The Environmental Justice Foundation (EJF) and Ghana-based NGO Hen Mpoano announced the launch of a new film highlighting an illegal fishing practice threatening to destroy Ghana’s coastal fisheries. Marking the first ever International Day for the fight against IUU fishing, the film premiered on 5 June in Ghana to demonstrate the destructive and illegal practice known locally as ‘saiko’.
Saiko is a practice engaged in by industrial trawlers in Ghana. The trawlers illegally sell fish to specially adapted canoes at sea. This practice is driving the collapse of Ghana’s inshore fishery, on which millions of Ghanaians rely for food security and income, according to EJF.
The film, Ghana: A Fishing Nation in Crisis, which premiered on Ghanaian TV, was produced under the EU-funded Far Dwuma Nkɔdo Project, a partnership between EJF and Hen Mpoano.
After the screening, a panel, including academics and representatives from the Ghana National Canoe Fishermen Council and the Fisheries Commission, discussed the urgent need to protect Ghana’s fish stocks.
Ghana’s fishing industry has been plagued by illegal activities in recent years. Destructive fishing practices and over-exploitation by industrial trawlers have driven local fishers facing plummeting incomes to turn to illegal fishing with light, dynamite, and chemicals. These are quick fixes for fishers in a desperate situation that are causing irreparable damage to remaining fish stocks and, in some cases, risking human health.

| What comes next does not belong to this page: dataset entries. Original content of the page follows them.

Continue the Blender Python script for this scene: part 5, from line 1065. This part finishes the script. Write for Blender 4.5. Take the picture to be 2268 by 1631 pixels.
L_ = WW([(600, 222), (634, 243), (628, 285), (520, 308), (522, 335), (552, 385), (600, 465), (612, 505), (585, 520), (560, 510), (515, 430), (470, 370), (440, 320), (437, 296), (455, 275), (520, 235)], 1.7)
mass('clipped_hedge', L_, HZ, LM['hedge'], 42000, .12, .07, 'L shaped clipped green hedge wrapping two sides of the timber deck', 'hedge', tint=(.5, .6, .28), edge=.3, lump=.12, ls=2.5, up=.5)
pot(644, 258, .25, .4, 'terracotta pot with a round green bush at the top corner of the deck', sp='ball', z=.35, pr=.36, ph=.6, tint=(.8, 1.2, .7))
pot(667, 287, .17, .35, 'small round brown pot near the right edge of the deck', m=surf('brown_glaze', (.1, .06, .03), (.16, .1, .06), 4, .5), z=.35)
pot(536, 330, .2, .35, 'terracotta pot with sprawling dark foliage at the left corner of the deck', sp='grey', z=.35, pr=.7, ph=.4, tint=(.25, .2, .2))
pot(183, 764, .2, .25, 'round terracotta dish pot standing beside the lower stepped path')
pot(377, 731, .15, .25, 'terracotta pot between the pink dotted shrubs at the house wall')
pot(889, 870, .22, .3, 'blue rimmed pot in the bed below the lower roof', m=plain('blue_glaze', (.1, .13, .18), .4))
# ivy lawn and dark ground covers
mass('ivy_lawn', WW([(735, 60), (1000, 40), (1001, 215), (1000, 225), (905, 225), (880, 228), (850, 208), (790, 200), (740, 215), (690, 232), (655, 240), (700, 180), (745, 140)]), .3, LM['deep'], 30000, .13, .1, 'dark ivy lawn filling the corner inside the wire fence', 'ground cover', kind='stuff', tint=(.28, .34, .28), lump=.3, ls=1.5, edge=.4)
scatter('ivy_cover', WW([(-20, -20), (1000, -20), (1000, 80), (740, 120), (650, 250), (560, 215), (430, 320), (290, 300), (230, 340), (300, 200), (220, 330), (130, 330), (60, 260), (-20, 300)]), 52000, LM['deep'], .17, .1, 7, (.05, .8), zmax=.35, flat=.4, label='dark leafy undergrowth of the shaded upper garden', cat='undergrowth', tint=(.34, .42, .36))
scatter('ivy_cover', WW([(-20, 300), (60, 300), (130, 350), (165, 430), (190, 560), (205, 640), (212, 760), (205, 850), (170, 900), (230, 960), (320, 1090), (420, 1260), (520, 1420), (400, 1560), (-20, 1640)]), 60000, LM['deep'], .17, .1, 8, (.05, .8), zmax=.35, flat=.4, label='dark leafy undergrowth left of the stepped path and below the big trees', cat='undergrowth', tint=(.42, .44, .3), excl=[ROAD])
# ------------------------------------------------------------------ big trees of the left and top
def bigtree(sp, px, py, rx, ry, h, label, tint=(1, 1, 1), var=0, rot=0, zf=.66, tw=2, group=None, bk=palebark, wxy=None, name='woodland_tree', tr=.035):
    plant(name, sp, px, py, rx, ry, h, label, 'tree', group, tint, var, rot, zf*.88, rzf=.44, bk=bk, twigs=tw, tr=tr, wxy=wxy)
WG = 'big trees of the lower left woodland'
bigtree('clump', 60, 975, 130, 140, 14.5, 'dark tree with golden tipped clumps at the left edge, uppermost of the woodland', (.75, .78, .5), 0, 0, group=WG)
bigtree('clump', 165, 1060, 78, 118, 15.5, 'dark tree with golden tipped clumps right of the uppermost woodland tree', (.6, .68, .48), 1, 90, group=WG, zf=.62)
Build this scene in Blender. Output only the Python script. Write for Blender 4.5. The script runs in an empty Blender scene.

Saiko is an originally informal trading system, where unwanted industrial bycatch would be exchanged at sea for fruit and livestock brought by canoes. This puts industrial fishing vessels in direct competition with small-scale fishers for catches of species such as sardinella that are a staple food for local communities. Having effectively ‘stolen’ fish from artisanal fishers, saiko operators sell these back to the same fishing communities for profit.
As a highly lucrative practice, Saiko accounted for an estimated 100,000 tonnes of illegal and unreported catches in 2017, with an estimated landed value of US$34-65 million. It is notable that an average saiko canoe can return with as much 400 times the amount of fish as a canoe fishing trip.
Steve Trent, EJF’s executive director, says:
Over 2 million people in Ghana rely on fisheries for their livelihoods, with limited alternative sources of income or employment. Should the resource disappear, mass migration and social upheaval can be considered a very real prospect. These saiko operators are stealing from the poor who in turn are given little option but to buy the stolen fish back. There can be no doubt, no equivocation, this has to be stopped.
Saiko remains illegal in the country, and robust enforcement of this law could effect real change.
Kofi Agbogah, director of Hen Mpoano, says:
Transhipments of fish at sea are notoriously difficult to monitor, even with the most advanced systems in place. Instead, all catches should be landed in authorised ports and recorded in official statistics to inform sustainable management. This would also ensure that restrictions on fishing gear that prevent the capture of non-target species are complied with.